To which the natural rejoinder is, "Obama isn't trumpeting those views in his candidacy", and no, of course he isn't - but that sort of makes Joan's point, because those views are associated with him, whether any of us like it or not...

They're associated with him because people like you and Joan and others who are opposed to Obama's candidacy keep bringing it up over and over again, as if there's anything left for Obama to say on the issue or any questions left unresolved. Seriously, where is the good in doing this (unless you consider undermining Obama's candidacy to be a good thing)? What public benefit is served by obsessing on this story? What are you expecting to get out of it that you don't already have?

No one with any knowledge of Obama's views or his relationship with Rev. Wright claims that Obama shares these views, and there's been no evidence that Obama has ever publicly or privately declared otherwise. Again, anyone who claims that Rev. Wright's opinions are Obama's opinions is either lying or hasn't bothered to do even the most cursory research.

...and the idea that the Republicans are going to leave this alone is crazy. Every sound bite will be chopped to its most corrisive form and blasted into every red and battleground state until our ears bleed.

So you're saying we should all join the right-wing chorus and rake Obama over the coals? What good does that do us? The best chance that any Democrat has for victory this November is if we refuse to allow the political discourse in this country to be distracted by non-issues. The Republicans are wrong on everything that matters, from the war to the economy to the environment. If we go down the path of zinging the candidates over meaningless garbage like their pastors' sermons, their misremembered sniper fire stories, or their bowling scores, we're going to keep the conversation at the absolute lowest common denominator, and that only favors the other side and their sound bite faux patriotism.

Sunday, April 27, 2008 03:38 PM

NC0105

Your post is a perfect illustration of institutionalized racism.

No, it is not racist to ask questions.

However, it IS racist to base those questions on implicit assumptions that do not apply to whites, such as the assumption that Ayers and Wright are "anti-American" and that Obama "shares these viewpoints" or that Obama's search for his father is somehow suspicious.

Your post displays an inherent mistrust of Obama, as if he is somehow hiding something nefarious that he will unleash on an unsuspecting public once elected. Nobody seems able to define what that nefarious "thing" is, but it's just ... there.

This is absurd. It is also racist. Elevating the importance of his associations far above the importance of Hillary and McCain's associations shows an inherent bias against radical blacks that does not exist against radical whites. People like Jerry Falwwell, Pat Robertson, and John Hagee are celebrated leaders of the white religious community and welcome in political spheres in a way that Jeremiah Wright could only dream of (except when he's being consulted in the wake of Monica Lewinsky by the Clintons).

Now calling someone racist is an ugly charge, and I'm not saying that you're even aware of the racist undertones of your post.

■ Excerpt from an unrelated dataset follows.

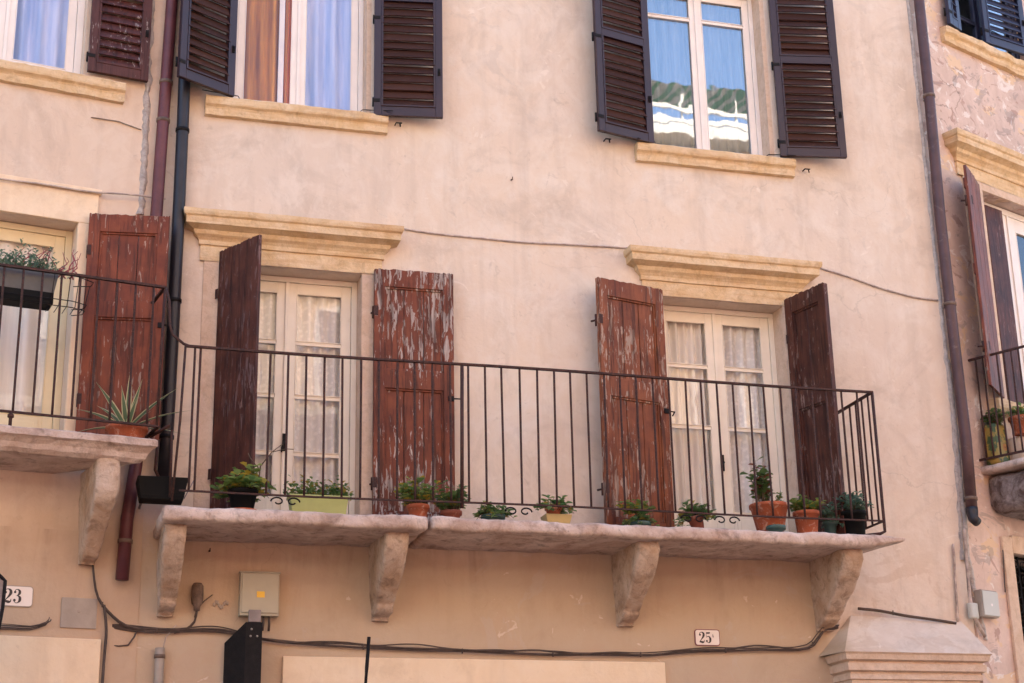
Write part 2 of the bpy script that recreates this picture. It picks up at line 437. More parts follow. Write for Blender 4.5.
# ------------------------------------------------------------------ wall with openings
def wall_mesh(u0, u1, z0, z1, holes, depth=.38, room=1.2):
    """holes: (ua, ub, za, zb).  Front sheet, reveals, and a closed plastered room behind each"""
    b = MB()
    us = sorted({u0, u1, *[h[0] for h in holes], *[h[1] for h in holes]}); zs = sorted({z0, z1, *[h[2] for h in holes], *[h[3] for h in holes]})
    for i in range(len(us)-1):
        for j in range(len(zs)-1):
            a, c, e, g = us[i], us[i+1], zs[j], zs[j+1]
            if any(h[0] <= a+1e-6 and c <= h[1]+1e-6 and h[2] <= e+1e-6 and g <= h[3]+1e-6 for h in holes): continue
            b.add([(a,0,e),(c,0,e),(c,0,g),(a,0,g)], [(0,1,2,3)])
    for a, c, e, g in holes:
        D = depth
        b.add([(a,0,e),(c,0,e),(c,0,g),(a,0,g),(a,D,e),(c,D,e),(c,D,g),(a,D,g)], [(0,4,5,1),(1,5,6,2),(2,6,7,3),(3,7,4,0)])
        A, B_, E_, G = a-.15, c+.15, e-.05, g+.1; Y = D+room
        b.add([(A,D,E_),(B_,D,E_),(B_,D,G),(A,D,G),(A,Y,E_),(B_,Y,E_),(B_,Y,G),(A,Y,G)],
              [(0,4,5,1),(1,5,6,2),(2,6,7,3),(3,7,4,0),(4,7,6,5)], 1)
        b.add([(A,D,E_),(a,D,e),(c,D,e),(B_,D,E_),(c,D,g),(B_,D,G),(a,D,g),(A,D,G)], [(0,1,2,3),(3,2,4,5),(5,4,6,7),(7,6,1,0)], 1)
    b.add([(u0,0,z0),(u0,4,z0),(u0,4,z1),(u0,0,z1)], [(0,1,2,3)])
    b.add([(u1,0,z0),(u1,4,z0),(u1,4,z1),(u1,0,z1)], [(0,3,2,1)])
    b.add([(u0,0,z1),(u1,0,z1),(u1,4,z1),(u0,4,z1)], [(0,1,2,3)])
    b.add([(u0,4,z0),(u1,4,z0),(u1,4,z1),(u0,4,z1)], [(3,2,1,0)])
    return b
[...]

I'm just saying it's a far more pervasive problem than most people realize, and one does not have to be a KKK member to be racist or display racist tendencies. We all do it to some degree, because it's been institutionalized.

Sunday, April 27, 2008 03:40 PM

Silent Reader

Ms. Walsh,

I am one of your long-time silent readers. I am far from America and do not have the time to post letters. But I registered today just to tell you that your recent postings, especially after the debate have been disgraceful.

You owe your readers an explanation. You cannot simply discount them as "obamabots" anymore.

Sunday, April 27, 2008 03:41 PM

@SusanGSMcGee

You know, every time I come close to supporting Senator Obama, I read another virulently sexist post by one of his supporters, and I pause.

Why do you care what Obama's supporters have to say? I would no more make a decision about voting for Obama based on the words of his supporters (in particular in the letters section of a blog) than I would based on the words of his former pastor. Listen to what the candidate has to say! Read his positions. Make an informed decision for yourself. I realize it's easy to get thrown off track, but electing a president is not a popularity contest. You're voting for the person, not every single person who supports him.